■ GOAL ■
Below are the entries; state how many of their lines contain the string "wide", and nothing more.

■ TASK INPUT ■
──────────────────────────────
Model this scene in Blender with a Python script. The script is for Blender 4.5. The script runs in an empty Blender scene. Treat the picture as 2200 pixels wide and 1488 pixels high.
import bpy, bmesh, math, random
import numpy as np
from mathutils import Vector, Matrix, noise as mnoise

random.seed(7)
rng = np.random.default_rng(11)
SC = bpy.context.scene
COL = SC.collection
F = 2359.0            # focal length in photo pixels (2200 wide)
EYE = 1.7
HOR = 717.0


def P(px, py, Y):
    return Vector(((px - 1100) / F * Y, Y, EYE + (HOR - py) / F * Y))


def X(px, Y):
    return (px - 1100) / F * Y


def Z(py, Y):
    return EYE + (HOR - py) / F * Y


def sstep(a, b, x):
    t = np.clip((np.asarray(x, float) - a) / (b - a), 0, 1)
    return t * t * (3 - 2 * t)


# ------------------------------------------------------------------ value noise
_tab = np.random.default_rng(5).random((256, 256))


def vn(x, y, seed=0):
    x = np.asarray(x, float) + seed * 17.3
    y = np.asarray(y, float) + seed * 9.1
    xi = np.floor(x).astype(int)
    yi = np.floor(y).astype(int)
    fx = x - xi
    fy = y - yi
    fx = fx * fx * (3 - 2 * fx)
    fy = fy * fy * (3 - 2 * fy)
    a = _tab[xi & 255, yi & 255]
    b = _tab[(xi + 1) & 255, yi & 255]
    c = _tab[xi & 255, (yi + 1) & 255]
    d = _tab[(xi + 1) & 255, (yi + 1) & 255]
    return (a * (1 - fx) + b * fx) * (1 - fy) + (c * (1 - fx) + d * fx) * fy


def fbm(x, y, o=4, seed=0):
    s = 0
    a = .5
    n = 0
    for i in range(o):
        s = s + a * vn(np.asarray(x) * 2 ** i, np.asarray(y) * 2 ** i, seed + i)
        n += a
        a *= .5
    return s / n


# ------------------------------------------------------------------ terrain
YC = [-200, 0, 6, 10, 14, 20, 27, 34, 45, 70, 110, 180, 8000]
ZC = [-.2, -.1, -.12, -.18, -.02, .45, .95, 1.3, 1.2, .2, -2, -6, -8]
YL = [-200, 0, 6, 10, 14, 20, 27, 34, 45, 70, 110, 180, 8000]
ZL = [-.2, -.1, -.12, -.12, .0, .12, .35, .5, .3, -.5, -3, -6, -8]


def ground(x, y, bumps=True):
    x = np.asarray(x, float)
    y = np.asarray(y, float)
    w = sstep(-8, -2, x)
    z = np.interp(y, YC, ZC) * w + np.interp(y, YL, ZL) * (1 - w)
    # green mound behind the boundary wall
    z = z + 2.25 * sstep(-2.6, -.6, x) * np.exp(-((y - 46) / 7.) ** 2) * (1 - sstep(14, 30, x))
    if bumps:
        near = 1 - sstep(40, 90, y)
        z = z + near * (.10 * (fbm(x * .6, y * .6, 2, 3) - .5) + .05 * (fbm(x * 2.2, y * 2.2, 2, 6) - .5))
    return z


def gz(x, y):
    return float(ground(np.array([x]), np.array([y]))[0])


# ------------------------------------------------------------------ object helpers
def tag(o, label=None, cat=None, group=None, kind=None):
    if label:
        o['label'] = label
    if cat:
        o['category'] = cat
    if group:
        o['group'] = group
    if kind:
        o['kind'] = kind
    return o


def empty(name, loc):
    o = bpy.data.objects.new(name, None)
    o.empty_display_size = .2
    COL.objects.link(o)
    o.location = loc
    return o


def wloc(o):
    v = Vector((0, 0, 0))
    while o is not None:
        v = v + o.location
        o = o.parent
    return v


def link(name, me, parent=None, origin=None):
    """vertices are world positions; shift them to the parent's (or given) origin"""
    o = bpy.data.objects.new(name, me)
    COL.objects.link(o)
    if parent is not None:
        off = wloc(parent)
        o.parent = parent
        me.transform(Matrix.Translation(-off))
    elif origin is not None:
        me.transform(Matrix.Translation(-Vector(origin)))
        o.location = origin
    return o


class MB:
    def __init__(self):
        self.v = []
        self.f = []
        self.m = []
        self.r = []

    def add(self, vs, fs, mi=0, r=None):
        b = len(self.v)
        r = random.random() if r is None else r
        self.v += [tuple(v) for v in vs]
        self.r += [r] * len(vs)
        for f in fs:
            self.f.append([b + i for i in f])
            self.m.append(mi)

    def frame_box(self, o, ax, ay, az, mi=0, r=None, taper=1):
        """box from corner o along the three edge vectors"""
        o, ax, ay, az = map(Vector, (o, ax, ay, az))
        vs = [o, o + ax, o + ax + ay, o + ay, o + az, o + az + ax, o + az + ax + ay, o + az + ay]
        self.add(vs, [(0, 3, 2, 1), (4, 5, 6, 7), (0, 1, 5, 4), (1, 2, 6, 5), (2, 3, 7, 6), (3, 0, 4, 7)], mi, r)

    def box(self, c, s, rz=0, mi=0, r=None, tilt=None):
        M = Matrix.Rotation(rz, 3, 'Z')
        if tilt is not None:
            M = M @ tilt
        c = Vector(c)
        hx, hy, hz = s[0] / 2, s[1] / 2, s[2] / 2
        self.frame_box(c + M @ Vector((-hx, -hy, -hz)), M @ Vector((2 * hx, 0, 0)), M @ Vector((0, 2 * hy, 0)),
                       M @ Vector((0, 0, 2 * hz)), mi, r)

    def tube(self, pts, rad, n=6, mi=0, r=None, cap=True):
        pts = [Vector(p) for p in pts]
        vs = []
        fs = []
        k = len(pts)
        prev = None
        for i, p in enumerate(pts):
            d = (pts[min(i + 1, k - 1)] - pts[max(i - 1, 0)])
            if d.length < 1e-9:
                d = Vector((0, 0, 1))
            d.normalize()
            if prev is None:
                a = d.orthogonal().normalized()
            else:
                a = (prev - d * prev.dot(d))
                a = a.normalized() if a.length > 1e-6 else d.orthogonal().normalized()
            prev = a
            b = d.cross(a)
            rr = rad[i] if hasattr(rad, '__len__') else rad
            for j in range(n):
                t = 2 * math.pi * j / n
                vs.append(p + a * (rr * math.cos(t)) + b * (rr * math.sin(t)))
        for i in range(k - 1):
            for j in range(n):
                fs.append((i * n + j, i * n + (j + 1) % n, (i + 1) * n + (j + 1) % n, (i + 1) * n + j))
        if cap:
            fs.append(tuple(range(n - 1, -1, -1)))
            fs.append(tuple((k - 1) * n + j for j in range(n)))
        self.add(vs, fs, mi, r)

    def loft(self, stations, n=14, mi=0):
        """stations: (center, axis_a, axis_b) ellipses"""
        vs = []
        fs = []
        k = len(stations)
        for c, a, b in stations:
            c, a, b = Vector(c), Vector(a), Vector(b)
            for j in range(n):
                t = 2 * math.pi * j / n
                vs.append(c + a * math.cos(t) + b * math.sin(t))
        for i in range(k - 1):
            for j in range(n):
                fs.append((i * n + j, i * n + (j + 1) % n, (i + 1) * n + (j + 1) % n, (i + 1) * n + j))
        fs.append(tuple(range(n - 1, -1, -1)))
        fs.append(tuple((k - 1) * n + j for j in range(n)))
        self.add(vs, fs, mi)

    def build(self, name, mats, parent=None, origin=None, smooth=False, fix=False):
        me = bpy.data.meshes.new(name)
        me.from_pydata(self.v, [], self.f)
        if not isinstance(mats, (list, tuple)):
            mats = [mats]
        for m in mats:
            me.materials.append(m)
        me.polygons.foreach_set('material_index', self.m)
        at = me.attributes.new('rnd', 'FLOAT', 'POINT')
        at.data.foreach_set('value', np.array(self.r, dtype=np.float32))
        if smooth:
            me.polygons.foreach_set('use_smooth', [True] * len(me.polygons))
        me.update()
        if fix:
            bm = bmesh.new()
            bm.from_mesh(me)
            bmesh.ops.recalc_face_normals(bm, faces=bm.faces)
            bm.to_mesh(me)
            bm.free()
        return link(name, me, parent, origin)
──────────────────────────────
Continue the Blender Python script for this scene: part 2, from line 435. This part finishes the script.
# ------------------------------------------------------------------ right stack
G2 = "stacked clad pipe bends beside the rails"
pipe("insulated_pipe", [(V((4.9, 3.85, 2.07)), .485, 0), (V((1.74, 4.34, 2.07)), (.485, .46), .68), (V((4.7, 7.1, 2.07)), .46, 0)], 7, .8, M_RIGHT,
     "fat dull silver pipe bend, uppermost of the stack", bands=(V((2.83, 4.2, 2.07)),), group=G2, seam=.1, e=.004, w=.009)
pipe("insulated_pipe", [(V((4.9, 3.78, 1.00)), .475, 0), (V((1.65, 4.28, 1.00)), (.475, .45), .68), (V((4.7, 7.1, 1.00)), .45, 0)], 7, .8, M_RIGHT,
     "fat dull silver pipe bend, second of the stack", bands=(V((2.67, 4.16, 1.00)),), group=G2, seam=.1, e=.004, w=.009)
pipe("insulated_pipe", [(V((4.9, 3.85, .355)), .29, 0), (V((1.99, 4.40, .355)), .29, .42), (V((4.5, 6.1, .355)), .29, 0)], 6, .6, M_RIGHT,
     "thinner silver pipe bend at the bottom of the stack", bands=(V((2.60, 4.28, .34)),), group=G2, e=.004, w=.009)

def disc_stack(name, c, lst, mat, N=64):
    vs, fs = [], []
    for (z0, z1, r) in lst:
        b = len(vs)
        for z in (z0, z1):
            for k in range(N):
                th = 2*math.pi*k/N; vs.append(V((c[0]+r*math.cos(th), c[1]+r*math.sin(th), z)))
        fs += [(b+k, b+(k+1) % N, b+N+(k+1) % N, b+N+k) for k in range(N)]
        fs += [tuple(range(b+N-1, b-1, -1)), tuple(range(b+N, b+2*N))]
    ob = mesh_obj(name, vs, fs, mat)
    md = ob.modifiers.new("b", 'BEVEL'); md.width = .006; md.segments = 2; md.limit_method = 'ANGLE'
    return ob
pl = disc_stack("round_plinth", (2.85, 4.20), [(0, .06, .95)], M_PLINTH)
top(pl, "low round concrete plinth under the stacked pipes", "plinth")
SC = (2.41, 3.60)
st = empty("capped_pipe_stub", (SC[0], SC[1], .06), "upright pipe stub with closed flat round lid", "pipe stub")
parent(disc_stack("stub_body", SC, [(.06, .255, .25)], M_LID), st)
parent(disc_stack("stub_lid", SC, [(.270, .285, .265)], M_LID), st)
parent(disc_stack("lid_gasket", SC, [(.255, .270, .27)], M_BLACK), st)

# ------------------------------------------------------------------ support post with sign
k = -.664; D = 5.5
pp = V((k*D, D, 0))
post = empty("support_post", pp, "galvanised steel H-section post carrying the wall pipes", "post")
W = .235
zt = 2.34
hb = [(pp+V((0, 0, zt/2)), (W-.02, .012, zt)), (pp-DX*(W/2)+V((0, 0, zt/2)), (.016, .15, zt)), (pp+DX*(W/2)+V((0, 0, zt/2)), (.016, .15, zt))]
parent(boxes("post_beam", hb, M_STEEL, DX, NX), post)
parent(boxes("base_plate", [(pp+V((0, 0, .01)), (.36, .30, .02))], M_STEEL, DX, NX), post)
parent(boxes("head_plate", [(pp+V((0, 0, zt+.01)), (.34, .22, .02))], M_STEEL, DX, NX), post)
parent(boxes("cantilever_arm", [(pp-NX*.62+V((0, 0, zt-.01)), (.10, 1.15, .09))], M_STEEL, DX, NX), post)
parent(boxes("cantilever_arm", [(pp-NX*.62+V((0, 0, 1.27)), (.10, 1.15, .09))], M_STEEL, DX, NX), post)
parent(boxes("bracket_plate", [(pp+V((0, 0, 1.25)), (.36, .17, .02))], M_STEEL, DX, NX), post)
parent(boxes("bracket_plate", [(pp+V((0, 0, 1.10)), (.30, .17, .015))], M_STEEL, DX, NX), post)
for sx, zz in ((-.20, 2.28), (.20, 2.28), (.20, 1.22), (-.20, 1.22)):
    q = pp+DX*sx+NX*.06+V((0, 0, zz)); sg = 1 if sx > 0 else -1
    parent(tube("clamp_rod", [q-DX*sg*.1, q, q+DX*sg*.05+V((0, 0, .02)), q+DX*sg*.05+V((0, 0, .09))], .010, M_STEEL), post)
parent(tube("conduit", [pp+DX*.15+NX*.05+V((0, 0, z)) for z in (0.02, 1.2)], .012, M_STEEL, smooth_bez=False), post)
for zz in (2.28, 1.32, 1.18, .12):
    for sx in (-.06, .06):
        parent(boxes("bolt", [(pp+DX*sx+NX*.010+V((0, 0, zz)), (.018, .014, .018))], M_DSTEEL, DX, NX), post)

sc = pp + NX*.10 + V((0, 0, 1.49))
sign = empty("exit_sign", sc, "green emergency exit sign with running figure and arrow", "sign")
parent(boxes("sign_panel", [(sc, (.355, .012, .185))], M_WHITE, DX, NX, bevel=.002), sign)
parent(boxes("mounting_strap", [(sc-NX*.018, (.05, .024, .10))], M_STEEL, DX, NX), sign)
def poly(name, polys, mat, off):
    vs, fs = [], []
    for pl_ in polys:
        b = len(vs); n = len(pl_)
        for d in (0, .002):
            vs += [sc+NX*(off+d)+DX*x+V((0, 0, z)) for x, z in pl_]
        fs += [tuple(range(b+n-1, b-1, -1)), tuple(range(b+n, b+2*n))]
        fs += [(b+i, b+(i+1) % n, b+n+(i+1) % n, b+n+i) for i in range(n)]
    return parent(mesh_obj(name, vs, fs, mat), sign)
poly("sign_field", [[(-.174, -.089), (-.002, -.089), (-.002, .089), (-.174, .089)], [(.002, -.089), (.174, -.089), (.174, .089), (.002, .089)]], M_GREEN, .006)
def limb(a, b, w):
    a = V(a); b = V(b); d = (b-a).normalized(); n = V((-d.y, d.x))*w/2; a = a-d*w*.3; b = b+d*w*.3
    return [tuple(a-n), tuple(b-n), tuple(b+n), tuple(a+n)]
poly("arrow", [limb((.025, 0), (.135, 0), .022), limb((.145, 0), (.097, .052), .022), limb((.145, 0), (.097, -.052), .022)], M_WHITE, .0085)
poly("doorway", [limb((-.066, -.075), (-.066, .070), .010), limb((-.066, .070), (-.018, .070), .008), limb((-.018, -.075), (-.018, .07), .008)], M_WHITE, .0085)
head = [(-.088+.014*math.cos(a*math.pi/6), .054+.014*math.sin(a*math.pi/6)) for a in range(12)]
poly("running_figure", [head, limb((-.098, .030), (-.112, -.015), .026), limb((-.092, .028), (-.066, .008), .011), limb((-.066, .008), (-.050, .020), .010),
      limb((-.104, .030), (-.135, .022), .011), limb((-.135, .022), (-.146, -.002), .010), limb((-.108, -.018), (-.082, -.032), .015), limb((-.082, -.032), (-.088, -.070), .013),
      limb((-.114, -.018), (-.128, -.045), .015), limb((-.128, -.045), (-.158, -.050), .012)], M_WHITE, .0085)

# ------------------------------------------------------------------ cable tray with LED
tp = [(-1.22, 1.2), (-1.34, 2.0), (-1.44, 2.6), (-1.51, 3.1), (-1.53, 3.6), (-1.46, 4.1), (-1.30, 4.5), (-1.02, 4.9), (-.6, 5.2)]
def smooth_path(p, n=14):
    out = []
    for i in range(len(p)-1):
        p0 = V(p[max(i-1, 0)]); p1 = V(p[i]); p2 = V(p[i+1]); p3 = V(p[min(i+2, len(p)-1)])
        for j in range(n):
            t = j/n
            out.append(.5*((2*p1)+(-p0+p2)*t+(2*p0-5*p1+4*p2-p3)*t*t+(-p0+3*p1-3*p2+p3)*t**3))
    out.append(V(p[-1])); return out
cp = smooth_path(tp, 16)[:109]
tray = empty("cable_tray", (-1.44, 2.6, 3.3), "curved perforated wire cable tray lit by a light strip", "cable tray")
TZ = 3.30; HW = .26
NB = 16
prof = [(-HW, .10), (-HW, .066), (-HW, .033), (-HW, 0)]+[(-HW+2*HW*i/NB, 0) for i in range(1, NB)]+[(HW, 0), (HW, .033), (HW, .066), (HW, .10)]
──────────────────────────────
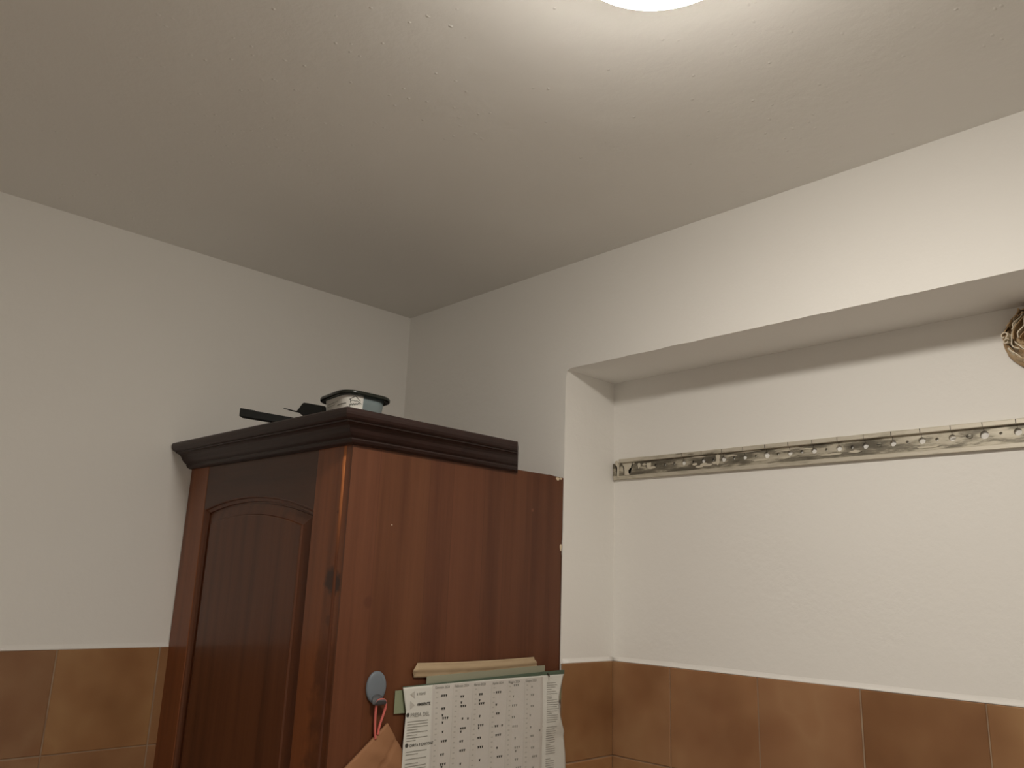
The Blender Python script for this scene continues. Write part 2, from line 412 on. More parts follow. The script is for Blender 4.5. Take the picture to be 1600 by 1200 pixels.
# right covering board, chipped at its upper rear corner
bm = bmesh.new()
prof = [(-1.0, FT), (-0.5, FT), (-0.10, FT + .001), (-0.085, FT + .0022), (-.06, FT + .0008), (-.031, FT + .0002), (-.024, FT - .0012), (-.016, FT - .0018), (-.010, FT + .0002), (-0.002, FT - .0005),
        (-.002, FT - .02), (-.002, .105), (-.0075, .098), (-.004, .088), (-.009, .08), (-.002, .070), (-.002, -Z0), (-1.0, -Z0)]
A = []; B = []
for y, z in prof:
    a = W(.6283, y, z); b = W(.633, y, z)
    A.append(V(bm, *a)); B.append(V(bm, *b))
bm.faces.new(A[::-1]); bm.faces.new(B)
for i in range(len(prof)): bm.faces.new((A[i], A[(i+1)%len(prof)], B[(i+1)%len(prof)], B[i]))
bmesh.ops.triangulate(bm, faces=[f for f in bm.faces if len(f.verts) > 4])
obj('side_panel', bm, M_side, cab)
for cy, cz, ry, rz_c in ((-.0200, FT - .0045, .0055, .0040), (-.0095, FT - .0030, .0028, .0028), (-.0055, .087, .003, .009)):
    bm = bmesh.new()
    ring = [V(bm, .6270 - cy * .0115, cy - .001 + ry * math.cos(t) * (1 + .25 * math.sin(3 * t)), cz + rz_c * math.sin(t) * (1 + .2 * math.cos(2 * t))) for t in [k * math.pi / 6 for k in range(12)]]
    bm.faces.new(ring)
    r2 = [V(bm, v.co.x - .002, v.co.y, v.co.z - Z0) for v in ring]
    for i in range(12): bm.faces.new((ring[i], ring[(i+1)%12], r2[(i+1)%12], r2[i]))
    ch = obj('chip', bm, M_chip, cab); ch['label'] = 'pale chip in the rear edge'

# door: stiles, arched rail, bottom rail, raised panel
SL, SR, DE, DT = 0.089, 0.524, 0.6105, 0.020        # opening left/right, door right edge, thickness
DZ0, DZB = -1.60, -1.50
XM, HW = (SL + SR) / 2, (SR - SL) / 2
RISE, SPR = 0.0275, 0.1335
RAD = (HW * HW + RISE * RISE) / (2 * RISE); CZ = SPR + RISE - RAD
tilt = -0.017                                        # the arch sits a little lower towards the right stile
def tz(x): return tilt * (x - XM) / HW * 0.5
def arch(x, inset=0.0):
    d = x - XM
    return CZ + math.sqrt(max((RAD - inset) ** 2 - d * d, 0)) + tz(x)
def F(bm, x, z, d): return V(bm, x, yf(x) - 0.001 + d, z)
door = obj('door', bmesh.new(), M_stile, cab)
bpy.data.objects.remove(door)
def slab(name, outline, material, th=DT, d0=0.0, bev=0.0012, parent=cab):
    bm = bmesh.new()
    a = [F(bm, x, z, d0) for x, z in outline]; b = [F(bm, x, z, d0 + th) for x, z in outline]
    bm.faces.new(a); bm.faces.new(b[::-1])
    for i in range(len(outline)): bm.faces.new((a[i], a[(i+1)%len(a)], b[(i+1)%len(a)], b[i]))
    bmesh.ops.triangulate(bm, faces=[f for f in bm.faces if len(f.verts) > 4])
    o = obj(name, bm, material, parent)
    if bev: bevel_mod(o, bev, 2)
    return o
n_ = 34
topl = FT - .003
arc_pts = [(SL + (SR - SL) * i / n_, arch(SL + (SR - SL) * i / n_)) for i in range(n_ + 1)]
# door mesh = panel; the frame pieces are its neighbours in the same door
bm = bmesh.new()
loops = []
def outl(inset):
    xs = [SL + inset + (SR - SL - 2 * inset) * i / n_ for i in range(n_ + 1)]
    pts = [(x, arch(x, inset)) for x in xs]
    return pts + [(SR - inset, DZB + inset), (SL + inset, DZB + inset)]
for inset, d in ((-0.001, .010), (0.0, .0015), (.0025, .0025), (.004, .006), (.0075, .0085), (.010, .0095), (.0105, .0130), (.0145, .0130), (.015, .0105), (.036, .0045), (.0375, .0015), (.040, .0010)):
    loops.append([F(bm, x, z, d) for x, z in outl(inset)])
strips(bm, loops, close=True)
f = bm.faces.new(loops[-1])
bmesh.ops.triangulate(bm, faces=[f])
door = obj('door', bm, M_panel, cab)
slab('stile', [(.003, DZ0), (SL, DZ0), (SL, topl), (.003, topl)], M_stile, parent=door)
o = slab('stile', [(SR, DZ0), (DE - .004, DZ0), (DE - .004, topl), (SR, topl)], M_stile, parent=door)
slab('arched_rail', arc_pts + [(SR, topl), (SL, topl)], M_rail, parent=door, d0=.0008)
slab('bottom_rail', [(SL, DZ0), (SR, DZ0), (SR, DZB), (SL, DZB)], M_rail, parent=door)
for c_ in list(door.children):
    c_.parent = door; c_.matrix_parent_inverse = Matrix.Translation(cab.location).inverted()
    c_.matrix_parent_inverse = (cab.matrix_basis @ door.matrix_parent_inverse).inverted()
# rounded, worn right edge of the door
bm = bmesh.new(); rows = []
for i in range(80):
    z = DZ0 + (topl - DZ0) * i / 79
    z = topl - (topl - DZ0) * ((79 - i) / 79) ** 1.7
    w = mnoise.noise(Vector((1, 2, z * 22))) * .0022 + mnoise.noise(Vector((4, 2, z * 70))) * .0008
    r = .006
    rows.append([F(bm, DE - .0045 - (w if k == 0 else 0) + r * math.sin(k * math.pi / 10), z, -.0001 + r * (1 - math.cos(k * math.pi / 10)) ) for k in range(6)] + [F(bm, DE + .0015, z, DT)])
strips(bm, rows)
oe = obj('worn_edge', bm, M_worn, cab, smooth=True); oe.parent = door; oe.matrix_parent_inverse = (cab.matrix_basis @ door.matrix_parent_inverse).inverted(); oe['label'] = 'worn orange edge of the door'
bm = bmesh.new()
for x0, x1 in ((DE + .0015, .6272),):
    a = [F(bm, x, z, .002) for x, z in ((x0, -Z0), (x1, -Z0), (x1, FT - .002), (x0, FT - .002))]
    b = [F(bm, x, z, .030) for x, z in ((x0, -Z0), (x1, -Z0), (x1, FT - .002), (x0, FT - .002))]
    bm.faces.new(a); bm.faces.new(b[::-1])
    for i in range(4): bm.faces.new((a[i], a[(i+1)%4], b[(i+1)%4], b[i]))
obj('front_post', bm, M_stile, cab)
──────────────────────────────
■ TASK OUTPUT ■
2